▶ WHAT THE TASK ASKS
Set down exactly, please, each line from the one containing "The Blender Python" through the one containing "return np.where(inside, -d, d)", both lines included, and no other line.

▼▼▼

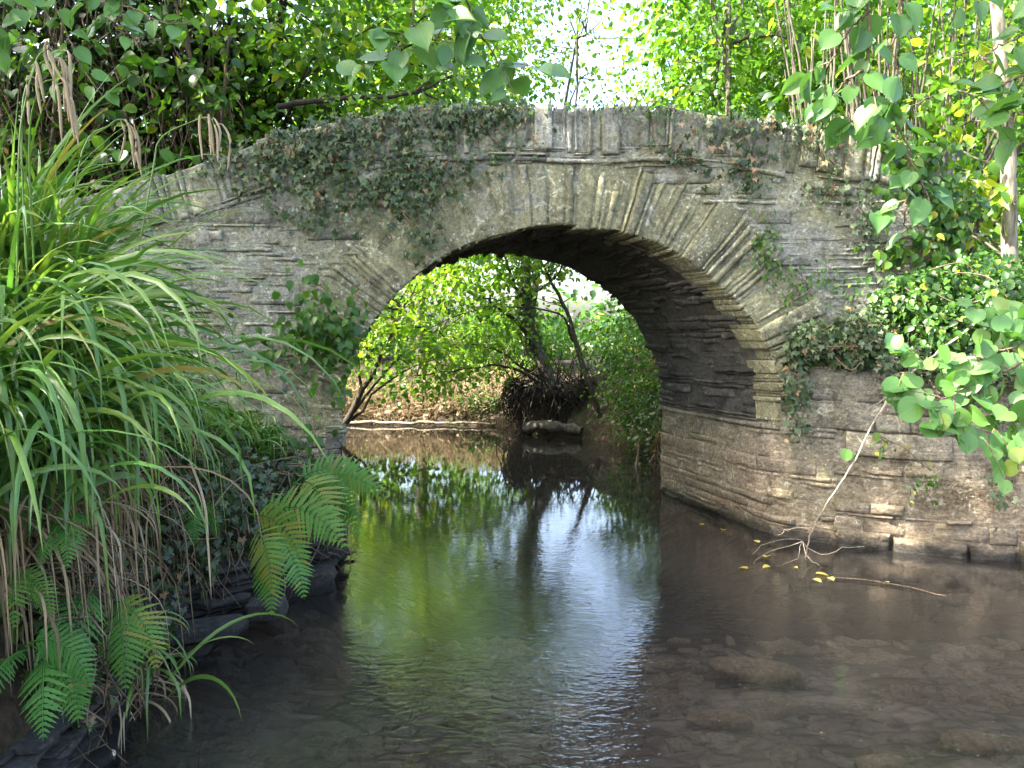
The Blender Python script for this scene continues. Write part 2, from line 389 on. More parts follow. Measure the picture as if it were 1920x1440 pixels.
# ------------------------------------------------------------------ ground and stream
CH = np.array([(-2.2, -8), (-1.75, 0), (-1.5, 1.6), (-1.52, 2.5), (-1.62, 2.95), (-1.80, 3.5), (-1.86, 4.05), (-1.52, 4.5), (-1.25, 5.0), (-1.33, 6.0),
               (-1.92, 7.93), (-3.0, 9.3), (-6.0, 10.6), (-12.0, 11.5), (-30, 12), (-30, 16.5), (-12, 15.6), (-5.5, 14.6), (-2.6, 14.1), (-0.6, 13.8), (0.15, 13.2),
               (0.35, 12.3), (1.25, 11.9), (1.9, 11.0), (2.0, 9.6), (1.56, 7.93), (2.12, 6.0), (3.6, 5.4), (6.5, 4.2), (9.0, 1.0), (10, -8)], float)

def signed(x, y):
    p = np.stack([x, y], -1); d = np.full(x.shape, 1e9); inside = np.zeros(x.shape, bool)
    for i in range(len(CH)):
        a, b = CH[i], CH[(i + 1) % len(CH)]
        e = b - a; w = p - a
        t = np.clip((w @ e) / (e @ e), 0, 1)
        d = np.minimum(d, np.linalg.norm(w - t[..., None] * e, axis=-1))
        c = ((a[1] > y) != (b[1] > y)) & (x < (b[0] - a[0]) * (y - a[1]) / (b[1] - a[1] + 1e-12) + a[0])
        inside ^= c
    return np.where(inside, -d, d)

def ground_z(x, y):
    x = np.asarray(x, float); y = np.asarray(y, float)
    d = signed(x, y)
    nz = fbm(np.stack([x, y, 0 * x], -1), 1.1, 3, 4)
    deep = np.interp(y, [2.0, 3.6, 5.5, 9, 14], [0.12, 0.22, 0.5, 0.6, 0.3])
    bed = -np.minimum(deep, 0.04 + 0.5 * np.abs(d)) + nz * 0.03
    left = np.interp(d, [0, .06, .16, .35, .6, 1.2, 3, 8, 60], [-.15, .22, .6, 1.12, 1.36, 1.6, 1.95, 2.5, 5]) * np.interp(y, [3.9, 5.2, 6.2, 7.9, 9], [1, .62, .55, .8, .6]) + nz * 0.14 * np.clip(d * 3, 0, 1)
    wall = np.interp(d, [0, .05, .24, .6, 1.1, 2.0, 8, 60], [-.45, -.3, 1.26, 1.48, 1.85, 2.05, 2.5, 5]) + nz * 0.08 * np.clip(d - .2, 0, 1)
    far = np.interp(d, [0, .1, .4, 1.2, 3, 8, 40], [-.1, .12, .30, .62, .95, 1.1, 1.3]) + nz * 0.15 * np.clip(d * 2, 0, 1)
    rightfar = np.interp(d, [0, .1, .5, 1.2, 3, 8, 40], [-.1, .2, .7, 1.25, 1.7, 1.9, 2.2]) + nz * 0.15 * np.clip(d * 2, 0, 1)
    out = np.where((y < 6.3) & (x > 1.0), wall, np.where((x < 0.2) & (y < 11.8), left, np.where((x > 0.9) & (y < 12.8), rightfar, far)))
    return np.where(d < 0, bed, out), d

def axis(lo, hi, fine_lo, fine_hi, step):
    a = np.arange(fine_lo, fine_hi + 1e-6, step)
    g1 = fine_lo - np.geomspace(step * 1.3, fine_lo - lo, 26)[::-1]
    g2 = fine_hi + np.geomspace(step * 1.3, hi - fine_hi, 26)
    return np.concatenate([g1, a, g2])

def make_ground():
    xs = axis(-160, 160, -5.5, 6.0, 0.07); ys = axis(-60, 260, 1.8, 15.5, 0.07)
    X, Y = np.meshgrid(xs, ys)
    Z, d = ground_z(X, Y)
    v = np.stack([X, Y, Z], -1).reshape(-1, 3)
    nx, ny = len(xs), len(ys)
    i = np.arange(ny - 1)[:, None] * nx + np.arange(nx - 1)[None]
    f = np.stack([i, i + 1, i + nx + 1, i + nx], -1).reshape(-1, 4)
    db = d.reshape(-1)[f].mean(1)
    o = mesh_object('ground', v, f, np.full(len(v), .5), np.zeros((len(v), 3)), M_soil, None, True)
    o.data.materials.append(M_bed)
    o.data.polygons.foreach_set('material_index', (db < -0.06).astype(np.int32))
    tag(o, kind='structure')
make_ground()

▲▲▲
▼▼▼

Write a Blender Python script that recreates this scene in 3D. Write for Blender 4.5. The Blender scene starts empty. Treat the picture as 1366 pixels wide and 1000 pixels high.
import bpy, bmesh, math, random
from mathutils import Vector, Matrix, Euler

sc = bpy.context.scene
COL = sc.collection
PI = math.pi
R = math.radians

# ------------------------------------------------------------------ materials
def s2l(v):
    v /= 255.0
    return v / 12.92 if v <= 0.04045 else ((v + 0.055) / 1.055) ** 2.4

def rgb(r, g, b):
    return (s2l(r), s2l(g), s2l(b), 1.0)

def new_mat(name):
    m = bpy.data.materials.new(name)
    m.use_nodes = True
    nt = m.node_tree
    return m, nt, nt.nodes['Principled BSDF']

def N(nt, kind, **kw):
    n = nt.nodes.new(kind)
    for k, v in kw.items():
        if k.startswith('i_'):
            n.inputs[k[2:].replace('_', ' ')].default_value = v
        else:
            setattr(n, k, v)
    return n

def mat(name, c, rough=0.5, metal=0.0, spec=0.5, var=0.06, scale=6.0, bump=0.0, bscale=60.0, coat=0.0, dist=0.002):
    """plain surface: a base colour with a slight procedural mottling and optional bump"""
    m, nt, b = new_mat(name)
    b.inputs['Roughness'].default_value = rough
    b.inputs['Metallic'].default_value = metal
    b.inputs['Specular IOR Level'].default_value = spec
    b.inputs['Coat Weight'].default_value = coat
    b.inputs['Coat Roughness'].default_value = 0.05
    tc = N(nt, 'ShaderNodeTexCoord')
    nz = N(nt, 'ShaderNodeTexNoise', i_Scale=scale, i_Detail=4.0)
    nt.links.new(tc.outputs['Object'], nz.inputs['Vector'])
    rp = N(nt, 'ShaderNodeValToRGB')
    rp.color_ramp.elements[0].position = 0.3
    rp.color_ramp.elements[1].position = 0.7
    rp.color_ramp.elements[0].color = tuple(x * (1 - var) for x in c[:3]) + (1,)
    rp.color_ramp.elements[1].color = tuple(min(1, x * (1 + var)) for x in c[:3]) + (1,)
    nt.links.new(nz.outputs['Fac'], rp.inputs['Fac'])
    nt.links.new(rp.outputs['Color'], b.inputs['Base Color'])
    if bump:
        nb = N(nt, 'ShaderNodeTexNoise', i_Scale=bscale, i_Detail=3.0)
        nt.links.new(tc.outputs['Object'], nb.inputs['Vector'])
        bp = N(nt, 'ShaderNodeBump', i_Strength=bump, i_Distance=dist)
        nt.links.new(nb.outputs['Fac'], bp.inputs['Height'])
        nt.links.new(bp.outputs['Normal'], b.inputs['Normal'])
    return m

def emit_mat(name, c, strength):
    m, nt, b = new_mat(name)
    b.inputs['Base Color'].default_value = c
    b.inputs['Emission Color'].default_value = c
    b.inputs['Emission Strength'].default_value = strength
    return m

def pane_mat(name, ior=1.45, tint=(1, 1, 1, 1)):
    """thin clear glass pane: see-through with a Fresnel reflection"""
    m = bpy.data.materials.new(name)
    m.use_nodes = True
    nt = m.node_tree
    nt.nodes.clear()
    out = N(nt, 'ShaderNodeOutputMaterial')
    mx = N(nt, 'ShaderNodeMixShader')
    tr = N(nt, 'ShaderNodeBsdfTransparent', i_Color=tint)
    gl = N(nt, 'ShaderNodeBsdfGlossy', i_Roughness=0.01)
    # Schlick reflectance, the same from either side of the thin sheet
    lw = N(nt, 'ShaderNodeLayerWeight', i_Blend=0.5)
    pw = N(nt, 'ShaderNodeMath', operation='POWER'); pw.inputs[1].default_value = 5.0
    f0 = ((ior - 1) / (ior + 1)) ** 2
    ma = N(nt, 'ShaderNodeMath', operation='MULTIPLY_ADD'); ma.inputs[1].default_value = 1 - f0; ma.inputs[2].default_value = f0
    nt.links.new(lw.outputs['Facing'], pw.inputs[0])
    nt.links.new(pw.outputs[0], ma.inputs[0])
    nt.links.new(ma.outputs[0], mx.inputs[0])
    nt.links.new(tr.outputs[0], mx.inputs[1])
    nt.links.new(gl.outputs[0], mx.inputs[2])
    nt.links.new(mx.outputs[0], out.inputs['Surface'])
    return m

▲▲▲

▶ RESPONSE FOR THIS EXERCISE
The Blender Python script for this scene continues. Write part 2, from line 389 on. More parts follow. Measure the picture as if it were 1920x1440 pixels.
# ------------------------------------------------------------------ ground and stream
CH = np.array([(-2.2, -8), (-1.75, 0), (-1.5, 1.6), (-1.52, 2.5), (-1.62, 2.95), (-1.80, 3.5), (-1.86, 4.05), (-1.52, 4.5), (-1.25, 5.0), (-1.33, 6.0),
               (-1.92, 7.93), (-3.0, 9.3), (-6.0, 10.6), (-12.0, 11.5), (-30, 12), (-30, 16.5), (-12, 15.6), (-5.5, 14.6), (-2.6, 14.1), (-0.6, 13.8), (0.15, 13.2),
               (0.35, 12.3), (1.25, 11.9), (1.9, 11.0), (2.0, 9.6), (1.56, 7.93), (2.12, 6.0), (3.6, 5.4), (6.5, 4.2), (9.0, 1.0), (10, -8)], float)

def signed(x, y):
    p = np.stack([x, y], -1); d = np.full(x.shape, 1e9); inside = np.zeros(x.shape, bool)
    for i in range(len(CH)):
        a, b = CH[i], CH[(i + 1) % len(CH)]
        e = b - a; w = p - a
        t = np.clip((w @ e) / (e @ e), 0, 1)
        d = np.minimum(d, np.linalg.norm(w - t[..., None] * e, axis=-1))
        c = ((a[1] > y) != (b[1] > y)) & (x < (b[0] - a[0]) * (y - a[1]) / (b[1] - a[1] + 1e-12) + a[0])
        inside ^= c
    return np.where(inside, -d, d)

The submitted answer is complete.